■ **MATERIAL PROVIDED**
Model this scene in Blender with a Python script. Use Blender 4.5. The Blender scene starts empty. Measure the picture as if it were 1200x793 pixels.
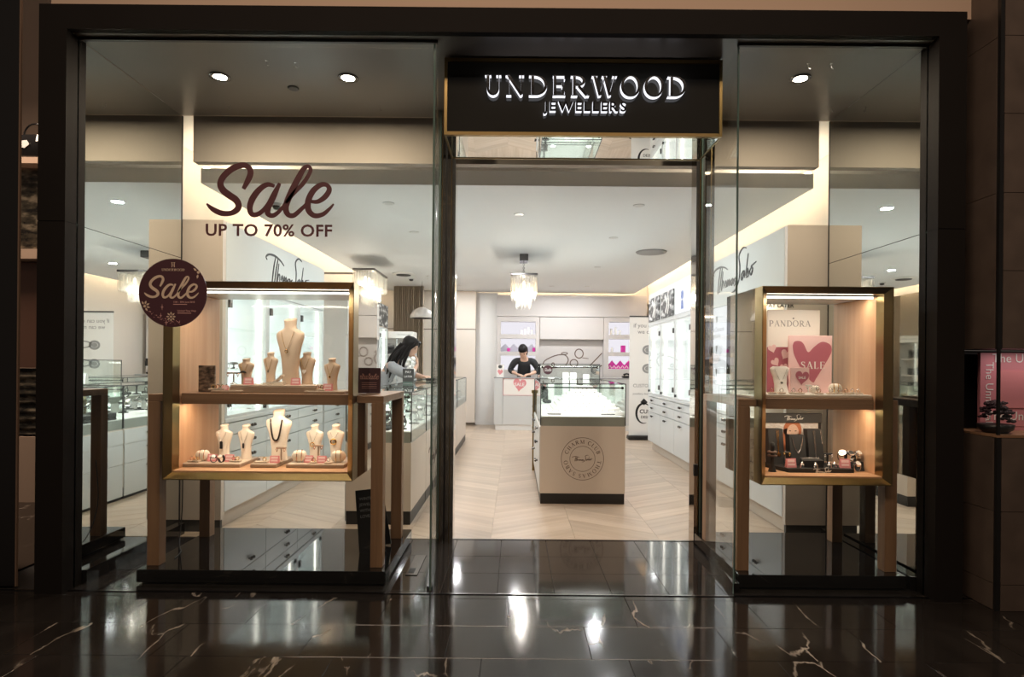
import bpy, math, random
from mathutils import Vector, Matrix, Euler
random.seed(7)
PI = math.pi
sc = bpy.context.scene
COL = sc.collection

# ------------------------------------------------------------------ camera, world, big lights, exposure
FPX = 700.0
cam_data = bpy.data.cameras.new('camera')
cam_data.sensor_width = 36.0
cam_data.lens = FPX / 1200.0 * 36.0
cam_data.shift_x = -4.0 / 1200.0
cam_data.shift_y = 29.5 / 1200.0
cam_data.clip_start = 0.05
cam = bpy.data.objects.new('camera', cam_data)
COL.objects.link(cam)
CX, CZ = 0.078, 1.2
cam.location = (CX, 0.0, CZ)
cam.rotation_euler = Euler((PI / 2, 0, 0), 'XYZ')
cam.rotation_euler = (Matrix.Rotation(PI / 2, 4, 'X') @ Matrix.Rotation(math.radians(0.5), 4, 'Z')).to_euler()
sc.camera = cam

world = bpy.data.worlds.new('world')
sc.world = world
world.use_nodes = True
world.node_tree.nodes['Background'].inputs[0].default_value = (1.0, 0.84, 0.72, 1)
world.node_tree.nodes['Background'].inputs[1].default_value = 0.018

sc.view_settings.view_transform = 'Standard'
sc.view_settings.look = 'None'
sc.view_settings.gamma = 1.0
sc.view_settings.use_curve_mapping = False
sc.view_settings.exposure = 1.85
try:
    sc.cycles.use_denoising = True
    sc.cycles.denoiser = 'OPENIMAGEDENOISE'
except Exception:
    pass
sc.cycles.max_bounces = 14
sc.cycles.diffuse_bounces = 4
sc.cycles.glossy_bounces = 12
sc.cycles.transmission_bounces = 6
sc.cycles.transparent_max_bounces = 32
sc.cycles.sample_clamp_indirect = 6.0
sc.cycles.caustics_reflective = False
sc.cycles.caustics_refractive = False


def area_light(name, loc, size, power, color=(1, 1, 1), size_y=None, rot=(0, 0, 0), shape=None, spread=None):
    d = bpy.data.lights.new(name, 'AREA')
    d.energy = power
    d.color = color
    d.size = size
    if size_y:
        d.shape = 'RECTANGLE'
        d.size_y = size_y
    if shape:
        d.shape = shape
    if spread:
        d.spread = spread
    o = bpy.data.objects.new(name, d)
    COL.objects.link(o)
    o.location = loc
    o.rotation_euler = rot
    return o


MALL_LIGHT = 36.0
SHOP_LIGHT = 3.9
COVE = 11.5
CHANDELIER = 2.4
DOWNLIGHT = 5.0
CASE = 1.0
CASE_LAMP = 0.45
WARM = (1.0, 0.80, 0.60)
NEUT = (0.97, 0.985, 1.0)
area_light('mall_ceiling_light', (0.0, 0.6, 4.4), 5.0, MALL_LIGHT, (1.0, 0.76, 0.56), 0.8)
# recessed shop lights: their light; the fittings are built further down
SHOP_LAMPS = [(-1.05, 5.25), (-1.02, 6.4), (-1.0, 8.6), (1.15, 5.25), (1.15, 6.6), (1.25, 8.6), (0.72, 10.75), (1.36, 10.75), (-0.95, 10.75), (0.1, 5.6), (0.1, 9.6)]
for _x, _y in SHOP_LAMPS:
    area_light('shop_lamp_light', (_x, _y, 2.590), 0.09, SHOP_LIGHT, NEUT, shape='DISK')

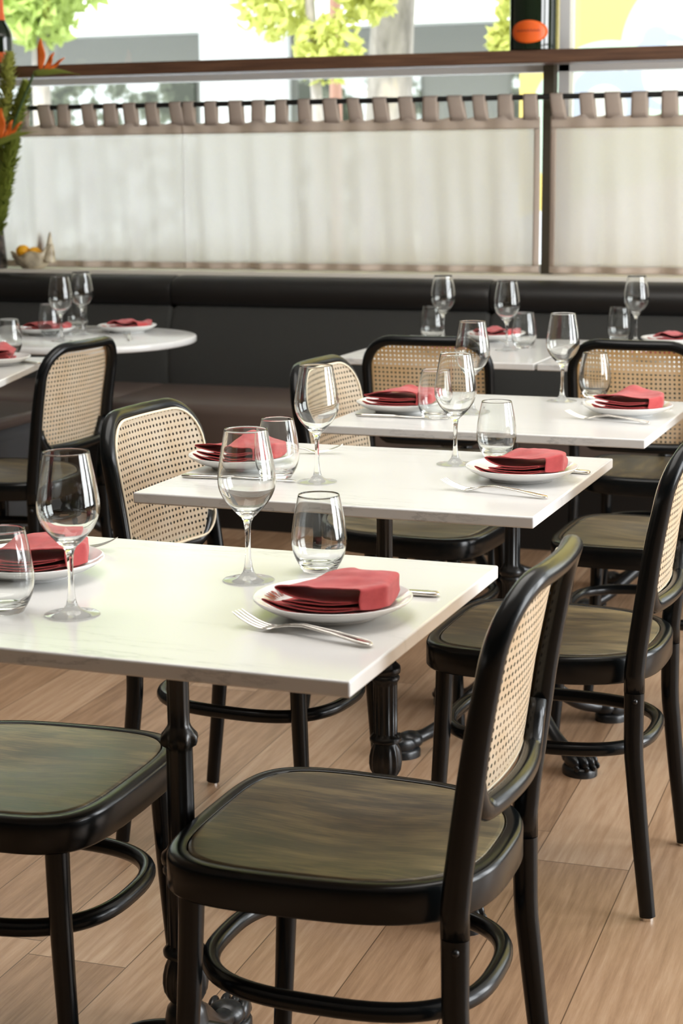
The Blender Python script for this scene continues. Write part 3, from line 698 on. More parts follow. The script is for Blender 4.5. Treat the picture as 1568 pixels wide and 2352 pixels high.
for (x, y, a, lab) in [
    (-0.748, 3.080, 0, 'cane back chair at right of the second marble table, behind the foreground chair'),
    (-0.742, 3.985, 0, 'black seated chair at right of the third table, back cut off by the frame'),
    (-1.290, 2.098, 182, 'chair at lower left with glossy olive seat and back outside the frame'),
    (-1.319, 3.081, 176, 'chair facing right whose pale cane back rises behind the nearest table'),
    (-1.290, 3.955, 177, 'chair facing right at third table, pale cane back behind a wine glass'),
    (-2.591, 4.275, -4.5, 'cane back chair seen from behind at the far left table'),
    (-1.492, 4.843, -86, 'chair seen from behind whose honey cane back hides the joined tables'),
    (-0.903, 4.880, -92, 'chair seen from behind at right edge with honey cane back'),
    ]:
    dup(chair0, (x, y, 0), radians(a), lab, GCH)

# ------------------------------------------------------------------ tables
def pedestal(parent, h=0.730, rz=0.0):
    mb = MB(); F = 0.10
    prof = [(0.050, h), (0.050, h-0.006), (0.022, h-0.012), (0.0148, h-0.03)]
    prof += [(0.0148, 0.60, F, 10), (0.0148, 0.577, F, 10), (0.0165, 0.572)]
    prof += [(0.020, 0.567), (0.0255, 0.561, 0.16, 8), (0.0265, 0.555, 0.18, 8), (0.0245, 0.549, 0.16, 8), (0.018, 0.545)]
    prof += [(0.0178, 0.54, F, 10), (0.0182, 0.41, F, 10), (0.021, 0.402), (0.0275, 0.396), (0.0285, 0.390), (0.0275, 0.384), (0.0235, 0.380), (0.0265, 0.375), (0.0262, 0.371), (0.0225, 0.366)]
    prof += [(0.0225, 0.36, F, 12), (0.0225, 0.268, F, 12), (0.026, 0.264), (0.0295, 0.259), (0.0290, 0.254), (0.022, 0.250)]
    prof += [(0.023, 0.247), (0.0275, 0.238, 0.08, 12), (0.0305, 0.225, 0.10, 12), (0.0312, 0.212, 0.10, 12), (0.0295, 0.200, 0.08, 12), (0.024, 0.190), (0.0205, 0.186)]
    prof += [(0.0215, 0.182), (0.026, 0.176), (0.028, 0.168), (0.030, 0.155), (0.036, 0.14), (0.038, 0.12), (0.030, 0.10), (0.012, 0.096)]
    mb.lathe(prof, 96); mb.build('column', M_iron, parent, angle=50)
    m_ = MB()
    for a in (0, pi/2):
        c_, s_ = cos(a+rz), sin(a+rz)
        m_.sweep([(-0.2*c_, -0.2*s_, h-0.003), (0.2*c_, 0.2*s_, h-0.003)], (0.003, 0.02), 8, up=(0, 0, 1))
    m_.build('top_bracket', M_iron, parent)
    for q in range(4):
        a = rz+q*pi/2; d = Vector((cos(a), sin(a), 0)); w = Vector((-sin(a), cos(a), 0)); mb = MB()
        pth = smooth_path([Vector((0, 0, 0.135))+d*0.02, Vector((0, 0, 0.128))+d*0.07, Vector((0, 0, 0.095))+d*0.125, Vector((0, 0, 0.058))+d*0.18, Vector((0, 0, 0.040))+d*0.225, Vector((0, 0, 0.034))+d*0.265], 5)
        mb.sweep(pth, [(lerp(i/(len(pth)-1), [0, .5, .8, 1], [.022, .016, .014, .016]), lerp(i/(len(pth)-1), [0, .5, .8, 1], [.018, .014, .015, .024])) for i in range(len(pth))], 14)
        R3 = Matrix.Rotation(a, 3, 'Z')
        for k, off in enumerate((-0.024, -0.008, 0.008, 0.024)):
            rr_ = 0.286+(0.012 if k in (1, 2) else 0)
            mb.ball(d*rr_+w*off+Vector((0, 0, 0.030)), (0.026, 0.0095, 0.017), 12, 8, rot=R3)
            mb.ball(d*(rr_+0.022)+w*off*1.1+Vector((0, 0, 0.022)), (0.009, 0.005, 0.008), 8, 6, rot=R3)
        mb.ball(d*0.262+Vector((0, 0, 0.034)), (0.030, 0.030, 0.020), 14, 8, rot=R3)
        # flat pad
        ps = []
        for zz, g in ((0.0, 1.0), (0.014, 1.0), (0.020, 0.9)):
            for i in range(20):
                t_ = 2*pi*i/20; ps.append(d*(0.282+0.042*g*cos(t_))+w*(0.036*g*sin(t_))+Vector((0, 0, zz)))
        mb.add(ps, [(j*20+i, j*20+(i+1) % 20, (j+1)*20+(i+1) % 20, (j+1)*20+i) for j in range(2) for i in range(20)]+[tuple(range(19, -1, -1)), tuple(40+i for i in range(20))])
        mb.build('claw_foot', M_iron, parent, angle=60)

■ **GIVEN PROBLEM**
Leave out any pictures, please, and quote only the lines from the top of the data through the line that contains "COL = sc.collection".

■ **ANSWER IN FULL**
Model this scene in Blender with a Python script. Use Blender 4.5. The Blender scene starts empty. Measure the picture as if it were 1200x793 pixels.
import bpy, math, random
from mathutils import Vector, Matrix, Euler
random.seed(7)
PI = math.pi
sc = bpy.context.scene
COL = sc.collection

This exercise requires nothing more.